Antyrządowe manifestacje, do których doszło w niedzielę w Iranie, odbyły się zgodnie ze _ scenariuszem przygotowanym przez syjonistów i Amerykanów _ - oświadczył prezydent tego kraju Mahmud Ahmadineżad.
- Są one realizacją _ scenariusza przygotowanego przez syjonistów i Amerykanów (...) i to oni są jedynymi ich widzami _ - przekonywał Ahmadineżada. - _ To spektakl, który przyprawia o mdłości, jednak zarówno ci, którzy go zaplanowali, jak i ci, którzy w nim uczestniczą, oszukują sami siebie _ - oświadczył prezydent, który wystąpił po raz pierwszy od czasu protestów.

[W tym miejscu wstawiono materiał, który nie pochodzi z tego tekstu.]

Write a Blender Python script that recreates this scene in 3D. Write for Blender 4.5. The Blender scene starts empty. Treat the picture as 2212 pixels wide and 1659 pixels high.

Odniósł się on również do deklaracji prezydenta USA Baracka Obamy i brytyjskiego rządu krytykujących represje wobec manifestantów. - _ Ostrzegaliśmy ich wiele razy, jednak najwyraźniej upierają się, aby doświadczyć upokorzenia _ - powiedział.
Antyrządowe demonstracje w Iranie, w których w niedzielę zginęło co najmniej osiem osób, są największymi i najkrwawszymi od czasu czerwcowych rozruchów, do których doszło po wyborach prezydenckich, sfałszowanych zdaniem opozycji na korzyść Ahmadineżada.
W odpowiedzi na ostatnie wydarzenia władze wezwały do przeprowadzenie w środę w całym Iranie kontrmanifestacji _ przeciwko tym, którzy nie szanują wartości święta Aszura _. Jest to aluzja do opozycji, która skorzystała z tego szyickiego święta, aby zorganizować antyrządowe manifestacje.
Prezydent USA Barack Obama potępił w poniedziałek represje wobec manifestantów i wezwał do natychmiastowego uwolnienia osób _ niesprawiedliwie więzionych _.
Brytyjski minister spraw zagranicznych David Miliband z kolei wyraził podziw dla _ wielkiej odwagi _ uczestników demonstracji i wezwał irańskie władze do przestrzegania praw człowieka wobec swoich własnych obywateli.